Sunday, March 02, 2014

Sample Sunday: Excerpt from "Murder Most Fowl" by Bill Crider

In recent months I have noticed that those authors who are really making e-books work are authors that have a backlist of multiple titles that can be released in electronic format. I think Bill Crider must have noticed the same thing as there has been a steady drumbeat of his older titles coming back out in e-book. In recent days he released several and Murder Most Fowl is one.
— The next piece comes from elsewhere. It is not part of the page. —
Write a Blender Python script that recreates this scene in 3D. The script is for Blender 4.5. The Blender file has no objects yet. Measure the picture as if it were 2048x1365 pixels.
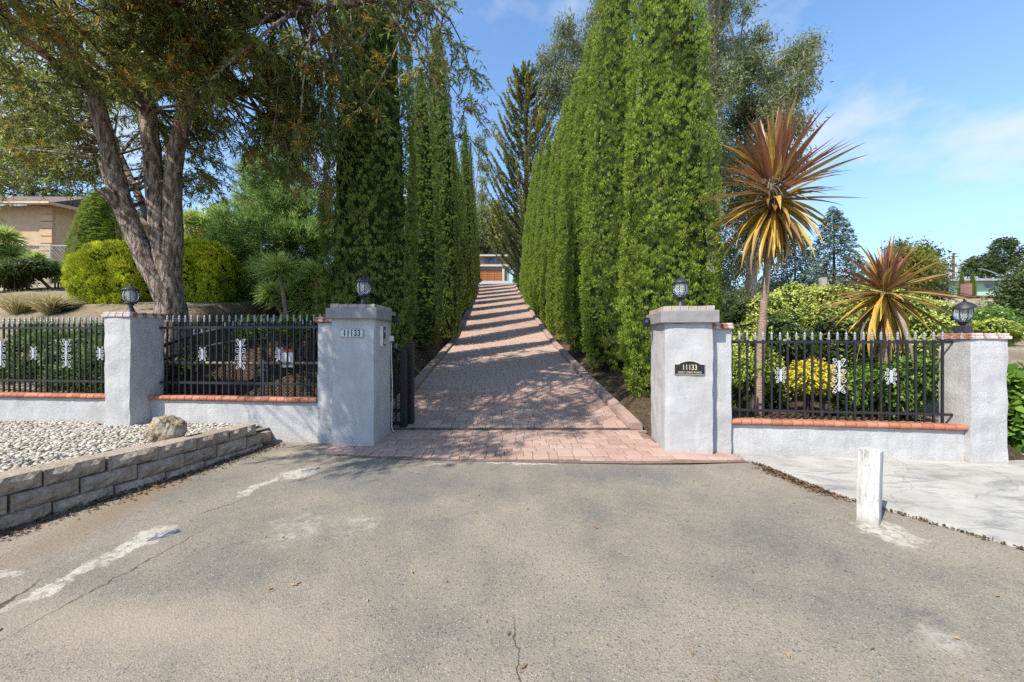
import bpy, bmesh, math, random
import numpy as np
from mathutils import Vector, Matrix, noise as mnoise

random.seed(7)
RNG = np.random.default_rng(7)
SC = bpy.context.scene
COL = SC.collection
PI = math.pi
R = math.radians

# ------------------------------------------------------------------ camera, sky, sun, exposure
CAM_H = 1.5
F = 760.0                       # focal length in photo pixels (2048 wide)
cam_d = bpy.data.cameras.new('camera')
cam_d.sensor_width = 36.0
cam_d.lens = F / 2048.0 * 36.0
cam_d.clip_start = 0.05
cam_d.clip_end = 2000
cam = bpy.data.objects.new('camera', cam_d)
COL.objects.link(cam)
cam.location = (0, 0, CAM_H)
cam.rotation_euler = (R(90), 0, 0)
SC.camera = cam

SUN_AZ, SUN_EL = R(47), R(48)          # light travels away and to the right
LDIR = Vector((math.sin(SUN_AZ) * math.cos(SUN_EL), math.cos(SUN_AZ) * math.cos(SUN_EL), -math.sin(SUN_EL)))
sun_d = bpy.data.lights.new('sun', 'SUN')
sun_d.energy = 3.9
sun_d.angle = R(0.53)
sun_d.color = (1.0, 0.945, 0.85)
sun = bpy.data.objects.new('sun', sun_d)
COL.objects.link(sun)
sun.rotation_euler = LDIR.to_track_quat('-Z', 'Y').to_euler()
sun.location = (-20, -20, 40)

W = bpy.data.worlds.new('World')
SC.world = W
W.use_nodes = True
wn = W.node_tree
wn.nodes.clear()
w_out = wn.nodes.new('ShaderNodeOutputWorld')
w_bg = wn.nodes.new('ShaderNodeBackground')
w_sky = wn.nodes.new('ShaderNodeTexSky')
w_sky.sky_type = 'NISHITA'
w_sky.sun_disc = False
w_sky.sun_elevation = SUN_EL
w_sky.sun_rotation = SUN_AZ + PI
w_sky.altitude = 200
w_sky.air_density = 1.0
w_sky.dust_density = 0.35
w_sky.ozone_density = 1.2
w_bg.inputs['Strength'].default_value = 0.15
# thin clouds: noise on the sky plane
w_tc = wn.nodes.new('ShaderNodeTexCoord')
w_sep = wn.nodes.new('ShaderNodeSeparateXYZ')
wn.links.new(w_tc.outputs['Generated'], w_sep.inputs[0])
def wmath(op, a, b=None, clamp=False):
    n = wn.nodes.new('ShaderNodeMath'); n.operation = op; n.use_clamp = clamp
    for i, v in enumerate((a, b)):
        if v is None: continue
        if isinstance(v, (int, float)): n.inputs[i].default_value = v
        else: wn.links.new(v, n.inputs[i])
    return n.outputs[0]
zc = wmath('ADD', wmath('MAXIMUM', w_sep.outputs[2], 0.0), 0.22)
cx = wmath('SUBTRACT', wmath('DIVIDE', w_sep.outputs[0], zc), 1.02)
cy = wmath('SUBTRACT', wmath('DIVIDE', w_sep.outputs[1], zc), .82)
w_comb = wn.nodes.new('ShaderNodeCombineXYZ')
wn.links.new(cx, w_comb.inputs[0]); wn.links.new(cy, w_comb.inputs[1])
w_comb.inputs[2].default_value = 11.5
w_noise = wn.nodes.new('ShaderNodeTexNoise')
w_noise.inputs['Scale'].default_value = 1.5
w_noise.inputs['Detail'].default_value = 8
w_noise.inputs['Roughness'].default_value = 0.55
wn.links.new(w_comb.outputs[0], w_noise.inputs['Vector'])
w_ramp = wn.nodes.new('ShaderNodeValToRGB')
w_ramp.color_ramp.elements[0].position = 0.52
w_ramp.color_ramp.elements[1].position = 0.68
wn.links.new(w_noise.outputs[0], w_ramp.inputs[0])
w_fac = wmath('MULTIPLY', w_ramp.outputs[0], 0.9)
w_mix = wn.nodes.new('ShaderNodeMix'); w_mix.data_type = 'RGBA'
w_tint = wn.nodes.new('ShaderNodeMix'); w_tint.data_type = 'RGBA'; w_tint.blend_type = 'MULTIPLY'
w_tint.inputs['Factor'].default_value = 1.0
wn.links.new(w_sky.outputs[0], w_tint.inputs['A']); w_tint.inputs['B'].default_value = (.83, 1.0, 1.10, 1)
# pale haze low over the horizon, all the way round
w_hz = wmath('MULTIPLY', wmath('POWER', wmath('SUBTRACT', 1.0, wmath('MAXIMUM', w_sep.outputs[2], 0.0)), 3.8), .97)
w_haze = wn.nodes.new('ShaderNodeMix'); w_haze.data_type = 'RGBA'
wn.links.new(w_hz, w_haze.inputs['Factor']); wn.links.new(w_tint.outputs['Result'], w_haze.inputs['A'])
w_haze.inputs['B'].default_value = (1.78, 2.32, 3.30, 1)
wn.links.new(w_fac, w_mix.inputs['Factor'])
wn.links.new(w_haze.outputs['Result'], w_mix.inputs['A'])
w_mix.inputs['B'].default_value = (3.0, 3.22, 3.6, 1)
wn.links.new(w_mix.outputs['Result'], w_bg.inputs['Color'])
wn.links.new(w_bg.outputs[0], w_out.inputs[0])

SC.view_settings.view_transform = 'Standard'
SC.view_settings.look = 'None'
SC.view_settings.gamma = 1.0
SC.view_settings.use_curve_mapping = False
SC.view_settings.exposure = 0.94
SC.render.engine = 'CYCLES'
SC.cycles.max_bounces = 8
SC.cycles.transparent_max_bounces = 12
SC.cycles.use_denoising = False

# ------------------------------------------------------------------ material helpers
class NT:
    def __init__(s, name):
        s.m = bpy.data.materials.new(name); s.m.use_nodes = True
        s.t = s.m.node_tree; s.t.nodes.clear()
        s.out = s.n('ShaderNodeOutputMaterial')
        s._obj = None
    def n(s, typ, **kw):
        n = s.t.nodes.new(typ)
        for k, v in kw.items(): setattr(n, k, v)
        return n
    def link(s, a, b): s.t.links.new(a, b)
    def set(s, inp, v):
        if isinstance(v, bpy.types.NodeSocket): s.link(v, inp)
        elif isinstance(v, (tuple, list)) and len(v) == 3 and inp.type == 'RGBA': inp.default_value = (*v, 1)
        else: inp.default_value = v
    def obj(s):
        if s._obj is None: s._obj = s.n('ShaderNodeTexCoord').outputs['Object']
        return s._obj
    def geo(s): return s.n('ShaderNodeNewGeometry').outputs['Position']
    def noise(s, scale, detail=4, rough=.55, vec=None, dist=0.0, color=False):
        n = s.n('ShaderNodeTexNoise')
        n.inputs['Scale'].default_value = scale; n.inputs['Detail'].default_value = detail
        n.inputs['Roughness'].default_value = rough; n.inputs['Distortion'].default_value = dist
        s.link(vec if vec is not None else s.obj(), n.inputs['Vector'])
        return n.outputs['Color' if color else 0]
    def voro(s, scale, vec=None, feature='F1', out='Distance', rnd=1.0):
        n = s.n('ShaderNodeTexVoronoi', feature=feature)
        n.inputs['Scale'].default_value = scale; n.inputs['Randomness'].default_value = rnd
        s.link(vec if vec is not None else s.obj(), n.inputs['Vector'])
        return n.outputs[out]
    def math(s, op, a, b=None, clamp=False):
        n = s.n('ShaderNodeMath', operation=op, use_clamp=clamp)
        s.set(n.inputs[0], a)
        if b is not None: s.set(n.inputs[1], b)
        return n.outputs[0]
    def vmath(s, op, a, b=None, out=0):
        n = s.n('ShaderNodeVectorMath', operation=op)
        s.set(n.inputs[0], a)
        if b is not None: s.set(n.inputs[1], b)
        return n.outputs[out]
    def ramp(s, fac, stops, interp='LINEAR'):
        n = s.n('ShaderNodeValToRGB'); cr = n.color_ramp; cr.interpolation = interp
        while len(cr.elements) < len(stops): cr.elements.new(0.5)
        for e, (p, c) in zip(cr.elements, stops):
            e.position = p
            e.color = (*c, 1) if isinstance(c, (tuple, list)) else (c, c, c, 1)
        s.link(fac, n.inputs[0])
        return n.outputs[0]
    def mix(s, fac, a, b, blend='MIX'):
        n = s.n('ShaderNodeMix', data_type='RGBA', blend_type=blend)
        s.set(n.inputs['Factor'], fac); s.set(n.inputs['A'], a); s.set(n.inputs['B'], b)
        return n.outputs['Result']
    def scalevec(s, vec, sc):
        n = s.n('ShaderNodeMapping'); n.inputs['Scale'].default_value = sc
        s.link(vec, n.inputs['Vector']); return n.outputs[0]
    def bump(s, h, strength=.4, dist=.01, normal=None):
        n = s.n('ShaderNodeBump'); n.inputs['Strength'].default_value = strength
        n.inputs['Distance'].default_value = dist; s.link(h, n.inputs['Height'])
        if normal is not None: s.link(normal, n.inputs['Normal'])
        return n.outputs[0]
    def bsdf(s, color, rough=.8, normal=None, metal=0.0, spec=.3, **kw):
        b = s.n('ShaderNodeBsdfPrincipled')
        s.set(b.inputs['Base Color'], color); s.set(b.inputs['Roughness'], rough)
        s.set(b.inputs['Metallic'], metal); s.set(b.inputs['Specular IOR Level'], spec)
        if normal is not None: s.link(normal, b.inputs['Normal'])
        for k, v in kw.items(): s.set(b.inputs[k], v)
        s.link(b.outputs[0], s.out.inputs[0])
        return b
    def orand(s): return s.n('ShaderNodeObjectInfo').outputs['Random']
    def attr(s, name): 
        n = s.n('ShaderNodeAttribute'); n.attribute_name = name; return n.outputs['Fac']

def simple_mat(name, col, rough=.6, metal=0, spec=.3, var=.15, nscale=20, bump=0.0):
    t = NT(name)
    nz = t.noise(nscale, 5)
    c2 = tuple(max(0, c * (1 - var * 1.6)) for c in col); c3 = tuple(min(1, c * (1 + var)) for c in col)
    c = t.ramp(nz, [(.3, c2), (.7, c3)])
    t.bsdf(c, rough, t.bump(t.noise(nscale * 3, 4), bump, .005) if bump else None, metal, spec)
    return t.m

def foliage_mat(name, dark, mid, light, transl=.35, rough=.55, spec=.25, hue=None, tcol=None):
    """per-leaf tint attribute + a little large scale variation + light passing through the leaf"""
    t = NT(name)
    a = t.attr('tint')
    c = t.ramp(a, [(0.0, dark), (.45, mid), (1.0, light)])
    if hue:
        nz = t.ramp(t.noise(1.3, 3), [(.45, 0.0), (.65, 1.0)])
        c = t.mix(t.math('MULTIPLY', nz, hue[1]), c, hue[0])
    p = t.n('ShaderNodeBsdfPrincipled')
    t.set(p.inputs['Base Color'], c); p.inputs['Roughness'].default_value = rough
    p.inputs['Specular IOR Level'].default_value = spec
    tr = t.n('ShaderNodeBsdfTranslucent')
    tc = t.mix(.5, c, tcol or tuple(min(1, v * 1.5) for v in light))
    t.link(tc, tr.inputs[0])
    mx = t.n('ShaderNodeMixShader'); mx.inputs[0].default_value = transl
    t.link(p.outputs[0], mx.inputs[1]); t.link(tr.outputs[0], mx.inputs[2])
    t.link(mx.outputs[0], t.out.inputs[0])
    return t.m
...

You simply can’t go wrong with a Bill Crider book.

Murder Most Fowl
by
Bill Crider
Chapter One
            Elijah Ward had chained himself to the exit door at Wal-Mart again.  It was the second time in the last couple of months.
            Ward was about sixty years old.  He was six feet, four inches tall, and despite his first name, he didn't look much like an Old Testament prophet except for the gleam of fanaticism in his dark eyes.  He had a red, leathery face and black hair with just a touch of gray in it.
            Besides about twenty feet of towing chain, he was wearing a pair of faded blue denim pants and a short-sleeved blue shirt that showed the bulging muscles in his upper arms.  His unruly hair was only partially covered by a Houston Astros cap.
            "You can get in, but you can't get out," Ward told the crowd that had gathered in the glassed-in entranceway.
            "That's right," a woman said.  It was Ward's wife, Rayjean, who was no more than five feet tall and as thin as a pick handle.  She had thin lips and a thin, foxy face.  Her thin brown hair was pulled back into a tight bun.  "You can get in, but you can't get out!"
            She was holding a sign tacked onto a piece of wood that might have been a fence picket at one time.  The sign had been printed by hand with a black marker.  Whoever had made it had taken the time to do it right:
WAL-MART
IS
UNFAIR TO
THE SMALLTOWN
MERCHANT!

            "They've ruined your downtown," Ward told the curious crowd.  "Look at all the empty buildings you've got, nothin' in 'em but pigeon nests.  Think of all your neighbors that went broke there, just tryin' to make an honest livin'."
            "You can get in," his wife said waving her sign toward the doors that opened into the store, "but you can't get out!"
            No one was trying to get in, however.  Everyone was too interested in seeing what would happen to the Wards.
            Even the store employees were interested.  Most of them had left their positions behind the cash registers and in the departments where they worked to come see what all the commotion was about.  They were all wearing their blue Wal-Mart vests, and they stood just inside the closed glass doors, looking out at the crowd and at the Wards.
            Elijah Ward rattled his chains.  "You can get in, but --"
            "--you can't get out!" Rayjean said.
            "You can get in, but --"
            "They can get out through the back door in the automotive department," Sheriff Dan Rhodes said, as the crowd made way for him.  "Or the manager will just let them out through the 'in' doors, the way he did the last time you tried this."
            "Maybe so," Ward said, unconcerned about Rhodes' intervention.  "But if they come through the front, they'll have to duck down under that little bar they've got across there to keep people from sneakin' out that way.  Got 'em a guard there, too, that they call a 'greeter.'  Guard is more like it.  They don't trust folks like I did, back when I had a store."
            "Things aren't like the way they were then," Rhodes said.
            "They sure aren't," Ward agreed.  "You might as well leave me alone, Sheriff.  I'm not leavin' this time.  I'm willin' to go to jail for my beliefs."
            "Me, too," Rayjean said, pumping her sign up and down.  "Take me to the pokey, Sheriff.  That's the only way you'll get me out of here."
            She was probably serious, Rhodes thought.  The last time this had happened, he had been able to talk the Wards into going home peacefully.  It looked as if this time might turn out to be different.


Bill Crider ©1994, 2014

5 comments:

judyalter said...

Neat opening. I'm intrigued and will read it for sure, but then I'm a fan.

goodwillgirl said...

Great beginning!

Anonymous said...

Looks like Sheriff Dan has a situation. Great opening.

Lala Land said...

Great first few! I've already mentioned I love the title and cover! The inside seems to not disappoint!

Cindy Sample said...

Bill Crider is such a hoot! I love his work.